Dojdzie do spotkania Trump-Putin?
Czy dojdzie do spotkania Donalda Trumpa z Władimirem Putinem w Waszyngtonie? Taką propozycję złożył rosyjskiemu przywódcy amerykański prezydent.
Jak przekazał doradca Władimira Putina Jurij Uszakow, 20 marca podczas rozmowy telefonicznej prezydent Stanów Zjednoczonych Donald Trump zaproponował Władimirowi Putinowi odbycie dwustronnego spotkania w Waszyngtonie.
Rzecznik Białego Domu Sarah Sanders potwierdziła, że amerykański prezydent poruszył w rozmowie z Wladimirem Putinem szereg możliwych miejsc do przeprowadzenia takiego spotkania, wśród których był i Biały Dom.
– Takie spotkanie Putin-Trump jest przede wszystkim pewnym wydarzeniem medialnym, może w drugiej kolejności politycznym. Najważniejsze ustalenia dokonują się natomiast poza zasięgiem kamer i poza zasięgiem mediów. One dokonują się w dużej dyskrecji i my o nich nie będziemy wiedzieć – zwrócił uwagę prof.
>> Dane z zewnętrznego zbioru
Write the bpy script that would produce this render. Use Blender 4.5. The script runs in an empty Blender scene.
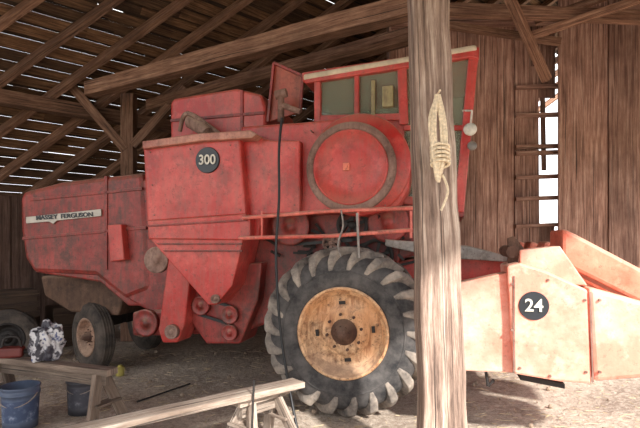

Bogusław Paź z Uniwersytetu Wrocławskiego.
Miedzy Rosją a Zachodem trwa kryzys dyplomatyczny. Stany Zjednoczone wraz z wieloma innymi krajami postanowiły wydalić pewną liczbę rosyjskich dyplomatów w reakcji na próbę otrucia Siergieja Skripala. USA zamknęły też konsulat generalny Rosji w Seattle.
– Być może Rosja zobaczyła, że pewne działania nie będą tolerowane, albo że spotkają się z odpowiedzią świata zachodniego – wskazał politolog Andrzej Skiba.
Interesy Stanów Zjednoczonych i Rosji krzyżują się też w Syrii oraz na Ukrainie. W rozmowach przywódców USA i Rosji kwestia ukraińska nie będzie jednak kluczową.
– Co najwyżej – i tego można się spodziewać – dokonane zostanie swoiste porozumienie dotyczące zasięgu i głębokości wpływów mocarstw na terenie dzisiejszej Ukrainy, ale też nie sądzę, by o tym po spotkaniu Trump-Putin strony chciały zbyt wiele ujawnić – powiedział prof. Bogusław Paź.
Tymczasem rosyjski wiceminister spraw zagranicznych Aleksandr Gruszko stwierdził, że NATO przekroczyło czerwoną linię, kontynuując zwiększanie swej wojskowej obecności u granic Rosji.